El libro de O’Meara encuentra su publicación en el tiempo propicio. El descubrimiento del trabajo de una mujer silenciado por el ego de un varón resuena como un breve acto de justicia tanto tiempo postergado. Pero además de encontrar en esa singular figura el origen de todo un legado que perdura hasta hoy, Milicent resulta un personaje fascinante. Una mujer capaz de ofrecer su inagotable imaginación a ese universo de otredades que el cine de la era macartista imaginó como repugnante, y vestirlo de una irrenunciable empatía. En ese ánimo estaba el germen de la reescritura del final de El monstruo de la laguna negra que imaginó Guillermo del Toro cuando soñó con La forma del agua por primera vez. Un monstruo marginal, nacido de esa cruza impensada entre un cuerpo anfibio y un corazón enamorado, un King Kong de los mares, una bestia de las profundidades, convertido en el héroe de una película muchos años después, merecedor de aplausos y de varios Oscars.
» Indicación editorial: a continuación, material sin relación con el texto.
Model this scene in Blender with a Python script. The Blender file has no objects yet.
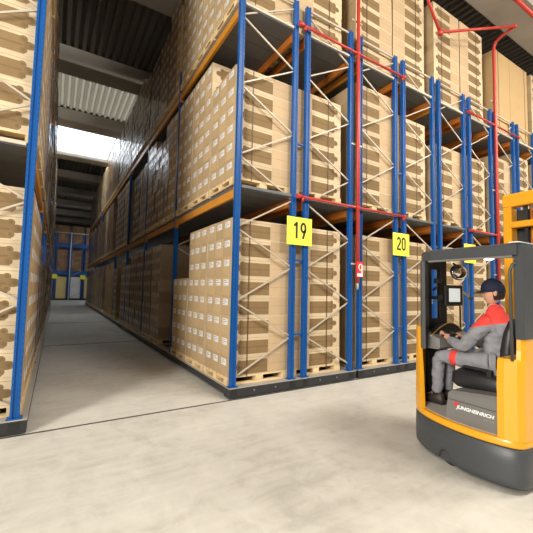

Ese imprevisto recorrido de la criatura podía no ser parte del imaginario de Milicent Patrick cuando entró en la Universal como actriz figurante, cuando se animó a presentarle sus primeros diseños al hombre que luego intentó borrarla de la Historia, pero hoy sí descubre su verdadero origen, su punto de partida. La autoría de Milicent Patrick finalmente emerge de las profundidades y mantiene su vigor en la pasión de todos los que celebran sus creaciones, los que ven en sus monstruos sus propios rostros. Hoy, gracias al libro de Mallory O’Meara, en cada espectador fanático del terror, que guarda las figuritas de la laguna negra, que limpia celosamente su galería de criaturas, que conserva en la memoria cada dato y cada anécdota, el nombre de Milicent Patrick tiene el lugar que le corresponde.